Chelsea y Atlético no saltaron al campo con respeto mutuo, sino con pánico al Real Madrid. La consigna era evitar la final contra un monstruo que en Múnich y adquirió las proporciones formidables de Jordan o del mejor Nadal. La segunda semifinal en todos los sentidos se limitó a decidir si quedar apeado en la penúltima ronda suponía una salida más airosa que ofrecerse como víctima propiciatoria a la afilada guadaña madridista.

Desde esta perspectiva, enhorabuena a Mourinho por librarse del verdugo blanco. El empleado de Abrámovich alineó a nueve defensores, más un portero de 42 años que equivale a dos de 21 y un Fernando Torres que es el español más satirizado de Inglaterra desde Felipe II, y a quien el portugués quiere fuera de su equipo. El once no estaba concebido por respeto al Atlético sino por terror al Madrid.

Simeone también escatimó alegrías, pero tenía la excusa del visitante pobre. Con tantas prevenciones a una victoria que conducía al matadero, hasta el larguero inicial de Koke fue un accidente que le hubieran recriminado desde su banquillo si hubiera prosperado. La chilena pirotécnica de David Luiz no tenía otra función que ofrecer algo de contenido a las cámaras. Se libraba una dura lucha por desembarazarse del balón.

Solo el brasileño Williams se desmarcaba del guión, por lo que era obligado que engendrara el gol atlético contra el Atlético. Por primera vez, el divino Courtois se comportaba como un humano que no advertía el peligro real de la jugada, ya sea por las tibias escaramuzas previas o por menosprecio al abúlico Torres. Tras el gol que colocaba al Chelsea entre las garras del Madrid, Mourinho tuvo arrodillados a los rojiblancos. Volvió a replegarse, por miedo a la final y porque su fútbol de clausura no distingue entre el Paris Saint Germain y el Alcorcón.
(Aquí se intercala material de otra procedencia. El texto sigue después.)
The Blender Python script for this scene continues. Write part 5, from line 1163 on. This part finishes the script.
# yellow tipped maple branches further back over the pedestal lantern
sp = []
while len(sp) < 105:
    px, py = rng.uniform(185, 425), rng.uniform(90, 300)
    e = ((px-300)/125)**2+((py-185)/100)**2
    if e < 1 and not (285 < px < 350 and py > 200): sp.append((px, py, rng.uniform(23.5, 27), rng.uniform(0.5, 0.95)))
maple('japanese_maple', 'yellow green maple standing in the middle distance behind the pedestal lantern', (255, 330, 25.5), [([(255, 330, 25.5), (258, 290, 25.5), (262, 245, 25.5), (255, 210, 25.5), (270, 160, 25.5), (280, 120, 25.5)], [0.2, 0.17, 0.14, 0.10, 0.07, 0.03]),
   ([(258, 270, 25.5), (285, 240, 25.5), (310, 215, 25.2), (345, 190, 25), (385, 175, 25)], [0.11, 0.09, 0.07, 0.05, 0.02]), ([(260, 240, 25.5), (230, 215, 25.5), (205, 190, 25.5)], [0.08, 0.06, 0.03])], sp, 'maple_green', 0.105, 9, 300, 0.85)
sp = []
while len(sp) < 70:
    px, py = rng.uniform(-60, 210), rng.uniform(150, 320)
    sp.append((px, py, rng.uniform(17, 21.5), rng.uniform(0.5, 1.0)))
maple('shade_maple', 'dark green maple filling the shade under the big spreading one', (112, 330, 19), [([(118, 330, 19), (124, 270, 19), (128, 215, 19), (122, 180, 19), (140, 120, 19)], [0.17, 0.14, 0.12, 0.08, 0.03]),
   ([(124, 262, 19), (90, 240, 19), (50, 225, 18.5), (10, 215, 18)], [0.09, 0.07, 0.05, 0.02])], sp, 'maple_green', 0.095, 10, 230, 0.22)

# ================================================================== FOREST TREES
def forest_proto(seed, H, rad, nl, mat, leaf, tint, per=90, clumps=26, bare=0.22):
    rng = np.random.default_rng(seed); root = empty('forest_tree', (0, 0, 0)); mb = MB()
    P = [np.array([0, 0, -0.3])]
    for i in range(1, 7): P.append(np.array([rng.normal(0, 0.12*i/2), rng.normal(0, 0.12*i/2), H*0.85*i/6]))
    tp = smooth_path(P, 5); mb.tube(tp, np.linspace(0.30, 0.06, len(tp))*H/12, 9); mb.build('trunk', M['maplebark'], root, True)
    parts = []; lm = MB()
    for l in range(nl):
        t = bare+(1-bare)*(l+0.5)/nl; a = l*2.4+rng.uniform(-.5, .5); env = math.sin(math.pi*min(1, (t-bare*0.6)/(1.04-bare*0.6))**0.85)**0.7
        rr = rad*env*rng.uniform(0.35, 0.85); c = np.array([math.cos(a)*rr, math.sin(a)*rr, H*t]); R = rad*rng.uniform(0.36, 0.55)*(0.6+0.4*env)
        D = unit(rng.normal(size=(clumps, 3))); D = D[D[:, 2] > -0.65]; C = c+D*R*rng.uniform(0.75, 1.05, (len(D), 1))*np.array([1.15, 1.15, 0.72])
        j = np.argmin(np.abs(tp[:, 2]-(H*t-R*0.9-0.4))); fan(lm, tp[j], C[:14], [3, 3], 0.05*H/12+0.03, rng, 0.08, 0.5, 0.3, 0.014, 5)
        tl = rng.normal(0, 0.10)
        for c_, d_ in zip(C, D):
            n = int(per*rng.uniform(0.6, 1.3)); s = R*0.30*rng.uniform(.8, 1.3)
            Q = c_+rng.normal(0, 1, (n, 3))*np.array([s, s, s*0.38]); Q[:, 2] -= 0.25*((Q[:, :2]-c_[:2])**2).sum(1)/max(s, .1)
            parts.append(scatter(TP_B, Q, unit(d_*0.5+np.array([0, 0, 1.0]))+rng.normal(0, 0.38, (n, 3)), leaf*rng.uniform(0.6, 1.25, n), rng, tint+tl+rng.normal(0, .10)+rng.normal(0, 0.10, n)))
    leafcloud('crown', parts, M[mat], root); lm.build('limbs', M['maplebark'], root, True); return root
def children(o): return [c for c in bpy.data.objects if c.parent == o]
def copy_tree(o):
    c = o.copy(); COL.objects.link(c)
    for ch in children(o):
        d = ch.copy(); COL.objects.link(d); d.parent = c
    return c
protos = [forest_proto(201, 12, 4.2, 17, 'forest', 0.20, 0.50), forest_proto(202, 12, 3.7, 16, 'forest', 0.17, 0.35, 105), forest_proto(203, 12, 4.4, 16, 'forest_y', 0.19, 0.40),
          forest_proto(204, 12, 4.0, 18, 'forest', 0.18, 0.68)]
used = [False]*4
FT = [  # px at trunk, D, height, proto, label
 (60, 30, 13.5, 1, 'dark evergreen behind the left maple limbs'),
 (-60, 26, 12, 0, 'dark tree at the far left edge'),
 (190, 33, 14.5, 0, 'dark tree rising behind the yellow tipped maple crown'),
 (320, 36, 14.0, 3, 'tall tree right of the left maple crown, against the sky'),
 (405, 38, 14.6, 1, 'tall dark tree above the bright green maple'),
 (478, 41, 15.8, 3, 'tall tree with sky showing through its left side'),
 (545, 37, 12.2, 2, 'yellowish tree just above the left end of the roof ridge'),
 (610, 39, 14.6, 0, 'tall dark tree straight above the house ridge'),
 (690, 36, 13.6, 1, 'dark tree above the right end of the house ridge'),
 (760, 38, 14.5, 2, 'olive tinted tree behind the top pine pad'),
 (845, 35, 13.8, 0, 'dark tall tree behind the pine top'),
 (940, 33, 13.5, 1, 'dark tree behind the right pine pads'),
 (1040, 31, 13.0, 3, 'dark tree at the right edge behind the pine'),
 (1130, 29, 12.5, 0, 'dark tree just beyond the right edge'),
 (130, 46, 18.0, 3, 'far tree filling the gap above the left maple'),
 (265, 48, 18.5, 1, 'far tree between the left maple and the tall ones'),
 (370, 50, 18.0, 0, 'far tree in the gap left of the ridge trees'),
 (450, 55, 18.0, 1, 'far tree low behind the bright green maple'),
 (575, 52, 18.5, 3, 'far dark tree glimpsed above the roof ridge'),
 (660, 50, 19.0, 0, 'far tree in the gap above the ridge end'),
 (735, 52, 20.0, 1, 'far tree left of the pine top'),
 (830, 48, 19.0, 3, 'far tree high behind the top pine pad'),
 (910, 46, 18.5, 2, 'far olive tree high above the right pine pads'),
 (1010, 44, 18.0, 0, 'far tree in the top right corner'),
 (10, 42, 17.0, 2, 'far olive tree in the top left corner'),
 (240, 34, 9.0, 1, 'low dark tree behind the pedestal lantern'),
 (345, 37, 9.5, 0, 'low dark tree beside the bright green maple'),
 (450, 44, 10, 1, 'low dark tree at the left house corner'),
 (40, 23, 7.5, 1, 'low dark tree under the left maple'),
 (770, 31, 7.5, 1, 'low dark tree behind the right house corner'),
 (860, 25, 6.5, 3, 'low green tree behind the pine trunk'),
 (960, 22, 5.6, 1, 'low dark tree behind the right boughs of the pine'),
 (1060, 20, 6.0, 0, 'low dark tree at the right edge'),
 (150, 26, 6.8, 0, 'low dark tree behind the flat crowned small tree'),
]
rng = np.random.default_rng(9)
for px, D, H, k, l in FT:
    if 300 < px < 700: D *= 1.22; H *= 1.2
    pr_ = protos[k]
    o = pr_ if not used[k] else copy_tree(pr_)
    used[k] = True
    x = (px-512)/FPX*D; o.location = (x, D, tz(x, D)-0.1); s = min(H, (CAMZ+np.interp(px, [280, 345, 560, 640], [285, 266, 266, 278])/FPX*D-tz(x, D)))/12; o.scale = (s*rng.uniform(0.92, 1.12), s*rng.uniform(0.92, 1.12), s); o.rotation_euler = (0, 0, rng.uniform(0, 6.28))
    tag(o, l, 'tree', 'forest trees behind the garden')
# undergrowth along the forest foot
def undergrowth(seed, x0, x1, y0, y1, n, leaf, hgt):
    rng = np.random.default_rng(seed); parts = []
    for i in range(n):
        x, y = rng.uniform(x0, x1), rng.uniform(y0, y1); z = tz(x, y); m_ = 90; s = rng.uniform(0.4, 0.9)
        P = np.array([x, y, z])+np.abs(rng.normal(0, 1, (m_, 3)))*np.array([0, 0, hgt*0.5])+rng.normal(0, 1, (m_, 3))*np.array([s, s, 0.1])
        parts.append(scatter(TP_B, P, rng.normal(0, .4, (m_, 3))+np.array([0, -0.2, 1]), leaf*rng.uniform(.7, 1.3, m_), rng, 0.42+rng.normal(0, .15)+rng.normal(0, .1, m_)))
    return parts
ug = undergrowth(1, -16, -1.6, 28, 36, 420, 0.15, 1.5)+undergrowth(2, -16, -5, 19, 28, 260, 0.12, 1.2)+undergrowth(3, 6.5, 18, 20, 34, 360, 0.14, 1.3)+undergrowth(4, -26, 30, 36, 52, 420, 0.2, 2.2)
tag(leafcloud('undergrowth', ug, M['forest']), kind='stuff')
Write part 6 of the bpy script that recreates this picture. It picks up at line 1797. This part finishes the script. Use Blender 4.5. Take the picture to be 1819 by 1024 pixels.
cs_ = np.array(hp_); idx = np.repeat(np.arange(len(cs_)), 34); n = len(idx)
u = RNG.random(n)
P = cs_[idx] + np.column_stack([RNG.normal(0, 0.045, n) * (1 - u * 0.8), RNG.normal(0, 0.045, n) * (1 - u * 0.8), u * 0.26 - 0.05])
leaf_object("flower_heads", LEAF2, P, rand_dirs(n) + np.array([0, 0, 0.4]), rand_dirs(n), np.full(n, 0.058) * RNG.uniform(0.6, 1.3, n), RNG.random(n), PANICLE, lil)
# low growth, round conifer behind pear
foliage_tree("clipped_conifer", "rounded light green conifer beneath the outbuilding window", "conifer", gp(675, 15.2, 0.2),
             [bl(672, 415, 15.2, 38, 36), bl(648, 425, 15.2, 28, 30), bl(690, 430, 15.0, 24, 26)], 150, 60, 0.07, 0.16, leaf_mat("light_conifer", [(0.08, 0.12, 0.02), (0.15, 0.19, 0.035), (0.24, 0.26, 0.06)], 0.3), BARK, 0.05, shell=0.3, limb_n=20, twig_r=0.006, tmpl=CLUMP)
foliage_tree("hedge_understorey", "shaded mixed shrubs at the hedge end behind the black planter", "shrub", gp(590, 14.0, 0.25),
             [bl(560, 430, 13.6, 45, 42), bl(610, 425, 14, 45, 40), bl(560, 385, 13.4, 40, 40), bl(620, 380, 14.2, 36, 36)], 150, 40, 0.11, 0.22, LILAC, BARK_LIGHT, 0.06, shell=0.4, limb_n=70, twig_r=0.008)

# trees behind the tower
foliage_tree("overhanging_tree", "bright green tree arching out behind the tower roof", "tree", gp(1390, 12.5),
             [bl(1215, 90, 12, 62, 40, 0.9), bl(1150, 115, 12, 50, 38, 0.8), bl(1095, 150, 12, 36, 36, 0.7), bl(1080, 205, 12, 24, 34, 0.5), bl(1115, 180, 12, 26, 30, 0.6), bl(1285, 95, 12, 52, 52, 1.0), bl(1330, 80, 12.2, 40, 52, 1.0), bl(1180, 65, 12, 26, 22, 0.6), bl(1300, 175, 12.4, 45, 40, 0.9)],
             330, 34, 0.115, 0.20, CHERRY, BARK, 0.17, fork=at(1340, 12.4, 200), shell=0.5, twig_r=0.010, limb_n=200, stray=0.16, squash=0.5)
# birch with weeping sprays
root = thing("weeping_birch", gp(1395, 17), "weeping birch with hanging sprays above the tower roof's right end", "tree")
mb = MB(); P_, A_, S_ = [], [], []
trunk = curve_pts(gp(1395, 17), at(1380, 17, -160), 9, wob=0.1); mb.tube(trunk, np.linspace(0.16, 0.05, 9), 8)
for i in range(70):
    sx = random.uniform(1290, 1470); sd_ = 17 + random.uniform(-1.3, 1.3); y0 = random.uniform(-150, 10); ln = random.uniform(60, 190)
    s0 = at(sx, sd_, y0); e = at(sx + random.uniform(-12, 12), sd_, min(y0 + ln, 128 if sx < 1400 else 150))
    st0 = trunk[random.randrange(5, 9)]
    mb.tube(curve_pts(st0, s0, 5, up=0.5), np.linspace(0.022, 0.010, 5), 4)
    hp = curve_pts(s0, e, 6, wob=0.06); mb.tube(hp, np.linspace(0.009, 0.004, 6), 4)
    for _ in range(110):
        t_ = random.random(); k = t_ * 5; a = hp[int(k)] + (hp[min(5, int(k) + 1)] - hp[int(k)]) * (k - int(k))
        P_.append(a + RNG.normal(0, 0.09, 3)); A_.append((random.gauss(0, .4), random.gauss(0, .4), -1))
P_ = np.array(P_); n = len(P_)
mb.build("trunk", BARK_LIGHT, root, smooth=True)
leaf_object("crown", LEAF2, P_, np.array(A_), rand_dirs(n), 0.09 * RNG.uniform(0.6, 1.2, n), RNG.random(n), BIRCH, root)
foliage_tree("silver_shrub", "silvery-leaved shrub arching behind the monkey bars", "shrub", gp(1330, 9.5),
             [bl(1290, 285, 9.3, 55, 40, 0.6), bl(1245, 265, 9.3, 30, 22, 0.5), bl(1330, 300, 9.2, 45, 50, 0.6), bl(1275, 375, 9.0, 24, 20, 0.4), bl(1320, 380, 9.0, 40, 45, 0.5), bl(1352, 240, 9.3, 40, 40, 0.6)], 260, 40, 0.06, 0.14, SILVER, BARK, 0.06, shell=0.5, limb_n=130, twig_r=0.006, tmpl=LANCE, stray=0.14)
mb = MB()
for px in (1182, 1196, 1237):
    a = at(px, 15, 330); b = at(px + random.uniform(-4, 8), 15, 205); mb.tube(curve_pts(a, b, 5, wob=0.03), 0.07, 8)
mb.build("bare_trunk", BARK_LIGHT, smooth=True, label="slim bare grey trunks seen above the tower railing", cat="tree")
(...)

Mourinho retrasó tanto a sus tropas que el empate le sorprendió en una filigrana de atrás hacia adelante, fruto del quintacolumnista Juanfran que repetiría la treta en el tercer gol. Los telespectadores disfrutamos con el aliciente adicional de contemplar a Terry a gatas, como en sus numerosos y publicitados escarceos sexuales. Escenificaba una metáfora de la descomposición del Chelsea, la semifinal comenzaba seriamente en el descanso. O acababa en el descanso, con la sabiduría que concede el retrovisor.

El fútbol del Chelsea asfixia las oportunidades del ariete rival. No necesitaba secar a un Diego Costa afectado por el síndrome Ronaldo de las grandes noches, le bastaba con cerrar el grifo hacia el brasileño español. Un penalti en que el hirsuto artillero manejó al balón como un ventrílocuo le liberó de complejos y le permitió marcar por duplicado, como Ronaldo una noche antes. Le debe su despertar a un desconocido Eto´o, que ya sólo puede empeorar el resultado contra su equipo. Se cumplió el lamento de Mourinho tras la ida en París, «no tengo goleadores».

Sin ánimo de aguar las exhibiciones de los conjuntos madrileños, Bayern y Chelsea se han comportado en semifinales con una vulgaridad que desacredita a sus celebradísimos preparadores. De ahí que la prensa alemana no cargara contra el equipo muniqués, sino contra su director. La caída simultánea de Guardiola y Mourinho clausura la era de los entrenadores más grandes que sus clubes, vuelven los técnicos del traje gris.

Madrid contra Madrid -Botella contra Aguirre- es la peor final imaginable para Artur Mas. La victoria del miércoles fue tan diáfana que no requirió la intervención pugilística del «Mono» Burgos para disciplinar al árbitro. A cambio, Arda Turan transforma cada choque en una batalla de Lepanto, con idéntico parte de bajas.